Grâce à Agnès Poirier, qui a vécu un temps à Lima au Pérou, son arrière-grand-père s’y étant installé et une branche de la famille y vivant toujours, des voix de femmes de l’immense Amérique hispanique viennent à notre rencontre dans toute leur diversité. La traductrice a en effet choisi de présenter un texte par pays, soit dix-neuf, et si, pour certaines cultures, elle avait l’embarras du choix, il lui a fallu du temps et du flair pour retracer de jeunes auteures moins connues dont le style et le propos retiennent l’attention. Comme on le sait, là encore, et plus sans doute que chez nous, les femmes se font mesurer leur espace et surtout l’espace social, culturel de la communauté qui est la leur. On ne s’étonnera pas d’ailleurs que leurs propos soient parfois revendicateurs ou même accusateurs, que certains soient d’une grande tristesse ou rageurs, alors que, moins nombreuses, quelques nouvelles exprimeront le détachement et la possession de soi.

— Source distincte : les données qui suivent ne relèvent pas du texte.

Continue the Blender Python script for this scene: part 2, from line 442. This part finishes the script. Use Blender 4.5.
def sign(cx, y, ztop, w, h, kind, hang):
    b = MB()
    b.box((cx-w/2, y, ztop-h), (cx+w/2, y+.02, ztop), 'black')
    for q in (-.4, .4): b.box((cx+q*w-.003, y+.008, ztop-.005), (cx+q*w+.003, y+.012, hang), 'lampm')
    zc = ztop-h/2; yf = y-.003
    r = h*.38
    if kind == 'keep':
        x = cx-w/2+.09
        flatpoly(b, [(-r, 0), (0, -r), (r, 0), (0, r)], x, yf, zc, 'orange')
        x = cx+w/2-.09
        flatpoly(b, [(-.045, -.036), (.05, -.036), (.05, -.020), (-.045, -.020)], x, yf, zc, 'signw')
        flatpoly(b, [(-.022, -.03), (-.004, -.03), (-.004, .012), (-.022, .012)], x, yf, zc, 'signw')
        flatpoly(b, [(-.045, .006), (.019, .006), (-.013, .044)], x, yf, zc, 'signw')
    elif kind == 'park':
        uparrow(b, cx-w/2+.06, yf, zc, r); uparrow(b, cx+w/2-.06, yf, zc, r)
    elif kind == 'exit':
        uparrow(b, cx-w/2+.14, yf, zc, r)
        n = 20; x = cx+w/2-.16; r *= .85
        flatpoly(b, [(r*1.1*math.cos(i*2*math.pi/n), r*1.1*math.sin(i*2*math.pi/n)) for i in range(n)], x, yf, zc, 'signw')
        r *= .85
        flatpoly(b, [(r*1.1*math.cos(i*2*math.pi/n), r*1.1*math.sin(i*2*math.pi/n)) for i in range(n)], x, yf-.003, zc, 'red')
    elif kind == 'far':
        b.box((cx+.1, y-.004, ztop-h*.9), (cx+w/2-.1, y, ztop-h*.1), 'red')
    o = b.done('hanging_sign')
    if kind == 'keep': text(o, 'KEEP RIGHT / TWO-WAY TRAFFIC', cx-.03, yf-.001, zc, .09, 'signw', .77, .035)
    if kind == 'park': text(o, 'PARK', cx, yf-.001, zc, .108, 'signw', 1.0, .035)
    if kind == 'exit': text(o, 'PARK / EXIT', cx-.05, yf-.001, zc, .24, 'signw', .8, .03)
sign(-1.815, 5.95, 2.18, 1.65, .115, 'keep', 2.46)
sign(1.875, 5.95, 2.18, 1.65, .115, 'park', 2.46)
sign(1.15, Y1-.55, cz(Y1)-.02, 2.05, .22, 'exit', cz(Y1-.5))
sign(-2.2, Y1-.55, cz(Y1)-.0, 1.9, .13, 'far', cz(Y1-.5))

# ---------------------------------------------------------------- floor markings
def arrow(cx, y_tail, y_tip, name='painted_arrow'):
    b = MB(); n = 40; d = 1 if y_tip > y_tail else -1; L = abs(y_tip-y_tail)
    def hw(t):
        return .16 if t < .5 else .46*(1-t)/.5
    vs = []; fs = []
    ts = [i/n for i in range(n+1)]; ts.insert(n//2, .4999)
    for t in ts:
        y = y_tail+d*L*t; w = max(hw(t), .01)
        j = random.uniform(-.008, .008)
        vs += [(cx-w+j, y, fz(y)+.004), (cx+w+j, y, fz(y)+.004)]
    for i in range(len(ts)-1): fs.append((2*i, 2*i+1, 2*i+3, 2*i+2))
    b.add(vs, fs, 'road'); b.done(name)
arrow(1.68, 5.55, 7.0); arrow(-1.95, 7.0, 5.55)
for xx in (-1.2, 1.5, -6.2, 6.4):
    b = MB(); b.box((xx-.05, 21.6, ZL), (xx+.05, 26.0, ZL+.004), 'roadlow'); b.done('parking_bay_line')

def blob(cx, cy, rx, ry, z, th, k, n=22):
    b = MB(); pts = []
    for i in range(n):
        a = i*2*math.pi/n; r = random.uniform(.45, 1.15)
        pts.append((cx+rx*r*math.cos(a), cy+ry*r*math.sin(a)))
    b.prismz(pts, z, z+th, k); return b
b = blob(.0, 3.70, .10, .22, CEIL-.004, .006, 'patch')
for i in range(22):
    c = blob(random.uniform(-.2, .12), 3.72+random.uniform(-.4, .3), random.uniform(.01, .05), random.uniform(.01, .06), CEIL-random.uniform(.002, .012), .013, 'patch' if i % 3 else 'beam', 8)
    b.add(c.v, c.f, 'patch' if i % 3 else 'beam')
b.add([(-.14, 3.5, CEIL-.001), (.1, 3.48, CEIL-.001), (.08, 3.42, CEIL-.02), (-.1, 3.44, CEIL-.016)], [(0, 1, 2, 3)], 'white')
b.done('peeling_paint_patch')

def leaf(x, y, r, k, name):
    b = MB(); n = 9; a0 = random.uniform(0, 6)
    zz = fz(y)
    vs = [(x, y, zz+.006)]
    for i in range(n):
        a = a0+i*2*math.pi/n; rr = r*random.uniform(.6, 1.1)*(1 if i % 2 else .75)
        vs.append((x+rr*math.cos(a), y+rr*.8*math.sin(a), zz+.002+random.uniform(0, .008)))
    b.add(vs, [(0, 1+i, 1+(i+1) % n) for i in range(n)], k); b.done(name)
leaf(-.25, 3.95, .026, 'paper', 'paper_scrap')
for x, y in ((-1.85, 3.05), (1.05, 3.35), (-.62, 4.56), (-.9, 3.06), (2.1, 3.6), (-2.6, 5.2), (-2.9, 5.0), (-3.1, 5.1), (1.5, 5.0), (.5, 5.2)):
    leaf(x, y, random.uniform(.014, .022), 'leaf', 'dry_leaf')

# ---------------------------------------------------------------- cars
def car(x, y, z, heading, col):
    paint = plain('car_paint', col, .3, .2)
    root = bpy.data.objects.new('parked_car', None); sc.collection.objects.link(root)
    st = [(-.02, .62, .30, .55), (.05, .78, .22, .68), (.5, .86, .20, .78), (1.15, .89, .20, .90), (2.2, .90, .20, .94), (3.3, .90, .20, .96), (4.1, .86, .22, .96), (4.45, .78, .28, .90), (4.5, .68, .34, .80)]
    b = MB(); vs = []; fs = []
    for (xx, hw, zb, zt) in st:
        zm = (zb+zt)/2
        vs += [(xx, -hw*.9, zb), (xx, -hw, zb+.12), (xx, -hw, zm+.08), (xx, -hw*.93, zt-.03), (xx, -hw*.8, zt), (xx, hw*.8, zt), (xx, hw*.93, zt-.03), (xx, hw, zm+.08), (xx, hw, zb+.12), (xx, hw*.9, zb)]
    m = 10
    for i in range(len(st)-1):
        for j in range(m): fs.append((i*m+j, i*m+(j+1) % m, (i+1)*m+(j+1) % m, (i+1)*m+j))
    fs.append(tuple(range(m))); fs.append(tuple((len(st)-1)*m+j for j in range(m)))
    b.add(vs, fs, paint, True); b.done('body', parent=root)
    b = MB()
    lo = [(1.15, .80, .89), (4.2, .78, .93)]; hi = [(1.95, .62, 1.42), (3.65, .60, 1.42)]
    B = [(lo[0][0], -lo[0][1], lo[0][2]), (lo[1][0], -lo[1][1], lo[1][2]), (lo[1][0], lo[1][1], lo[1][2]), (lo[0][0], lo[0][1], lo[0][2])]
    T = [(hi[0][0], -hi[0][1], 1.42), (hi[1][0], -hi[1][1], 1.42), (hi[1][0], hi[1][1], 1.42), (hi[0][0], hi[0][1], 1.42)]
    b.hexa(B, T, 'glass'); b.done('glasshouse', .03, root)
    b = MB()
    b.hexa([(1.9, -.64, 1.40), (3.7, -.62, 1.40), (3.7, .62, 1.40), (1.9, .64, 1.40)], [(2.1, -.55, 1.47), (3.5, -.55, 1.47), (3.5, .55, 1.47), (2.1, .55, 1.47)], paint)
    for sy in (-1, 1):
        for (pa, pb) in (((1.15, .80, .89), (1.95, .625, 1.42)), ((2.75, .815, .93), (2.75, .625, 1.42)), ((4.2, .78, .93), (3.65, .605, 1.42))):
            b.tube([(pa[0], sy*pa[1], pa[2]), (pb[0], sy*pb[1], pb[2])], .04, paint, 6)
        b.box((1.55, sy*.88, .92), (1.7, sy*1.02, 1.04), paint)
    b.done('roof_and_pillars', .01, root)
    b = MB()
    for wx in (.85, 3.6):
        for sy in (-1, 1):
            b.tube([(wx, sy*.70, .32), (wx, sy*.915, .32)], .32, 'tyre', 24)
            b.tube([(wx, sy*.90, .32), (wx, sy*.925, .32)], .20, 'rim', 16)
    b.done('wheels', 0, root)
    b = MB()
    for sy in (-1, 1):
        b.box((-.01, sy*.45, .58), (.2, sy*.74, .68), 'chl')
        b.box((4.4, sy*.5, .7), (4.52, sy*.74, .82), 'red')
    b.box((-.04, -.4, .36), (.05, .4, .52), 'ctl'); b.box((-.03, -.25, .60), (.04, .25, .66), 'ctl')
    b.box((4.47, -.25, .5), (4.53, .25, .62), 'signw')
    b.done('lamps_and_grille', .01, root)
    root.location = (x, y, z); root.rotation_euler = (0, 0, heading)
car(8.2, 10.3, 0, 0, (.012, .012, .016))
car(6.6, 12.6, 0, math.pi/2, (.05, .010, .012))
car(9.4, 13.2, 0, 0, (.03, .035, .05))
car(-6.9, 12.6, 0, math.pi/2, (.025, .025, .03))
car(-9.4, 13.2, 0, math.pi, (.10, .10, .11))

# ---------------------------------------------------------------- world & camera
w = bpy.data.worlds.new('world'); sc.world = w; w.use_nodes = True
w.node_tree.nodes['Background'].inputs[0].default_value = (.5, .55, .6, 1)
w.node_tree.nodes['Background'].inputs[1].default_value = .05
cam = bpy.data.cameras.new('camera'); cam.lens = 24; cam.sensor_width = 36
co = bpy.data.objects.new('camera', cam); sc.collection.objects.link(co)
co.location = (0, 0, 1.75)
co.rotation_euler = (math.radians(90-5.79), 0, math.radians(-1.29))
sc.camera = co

Première constatation : tous ces textes témoignent du talent de chacune de se créer un monde bien à elle, de le décrire avec force et de façon souvent poétique. Quelques nouvelles m’ont particulièrement touchée : « … Et le progrès arriva » d’Aida Parraga (Salvador) ; amusée : « Madame Florence » de Dorelia Buralima (Costa Rica) et « Le meilleur » d’Angela Hernandez (République dominicaine). Certaines sont troublantes : « Moi, les femmes, je les imaginais belles » d’Andrea Maturana (Chili), « Elisa » de Milia Gayoso (Paraguay), « Il n’est jamais trop tard » d’Ana Maria Jaramillo (Colombie), « Soledad » de Roselia Bonifaz (Mexique) ; ou simplement dérangeantes : « La plage » de Mariella Sala (Pérou).
L’expression de ce vécu souvent tragique des femmes à travers l’écriture, une langue commune aux deux sexes, amène à s’interroger : et si les hommes prenaient le temps d’écouter les compagnes de leur vie dans le monde, de les voir tout simplement, ils agiraient peut-être différemment.